In seiner abendlichen Eröffnungsrede betonte der Mülheimer Verbandsvorsitzende Carl Esch, dass Lasker vor 15 Jahren schon einmal zu Gast in Mülheim gewesen sei. Damals habe die Mülheimer Schachvereinigung nicht mehr als 15 bis 20 Mitglieder gehabt, sei aber im Laufe der Jahre auf mittlerweile 200 Aktive angewachsen. Nach den dankenden Worten Emanuel Laskers begann schließlich das Simultanspiel an 32 Brettern, an dem sich neben 29 Mülheimer Spielern auch drei Gäste aus Essen beteiligten.

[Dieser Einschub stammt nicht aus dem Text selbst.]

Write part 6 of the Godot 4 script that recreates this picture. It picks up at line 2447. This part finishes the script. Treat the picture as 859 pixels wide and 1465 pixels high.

Eine detaillierte Schilderung des Abends findet sich in der Morgenausgabe der Rhein- und Ruhrzeitung vom 4. Mai:

„Der Weltschachmeister verstand es, sich allen Lagen anzupassen. Indessen war er später vorsichtiger in seinen Zügen, als man es bei anderen Meistern gewöhnt ist. Durch Positionsspiel suchte er für das Endspiel die bessere Stellung zu bekommen, während Kombination ihm nicht recht lag. Allerdings schien Dr. Lasker übermüdet, was wohl darauf zurückzuführen war, dass er sich durch zu vieles Spielen in den letzten Wochen überanstrengt hatte […] Besondere Erwähnung verdient ein 14jähriger Gymnasiast, der sich bis zum Schluss hielt. Im Laufe des Abends verlor der Weltschachmeister zwei Partien, die eine gegen Gödde jr. vom Stadtverband Essen, die andere gegen Ritzau (Mülheim) […] Bei eintretender Polizeistunde um 1 Uhr nachts wurde das Spiel auf den noch übrigen 11 Brettern abgebrochen. Die dabei erfolgte Abschätzung ergab Remis.“

Insgesamt endete der Abend sehr schmeichelhaft für die Mülheimer Schachgemeinde. Von den insgesamt 32 Partien gewann Lasker 19 bei 2 Niederlagen und 11 Remis. An den Tagen zuvor war Lasker bereits in Essen angetreten (27 Siege, 3 Remis) sowie in Düsseldorf (30 Siege, 2 Niederlagen). Im Vergleich zu den Amateuren der Nachbarstädte hatten sich die Mülheimer damit hervorragend geschlagen.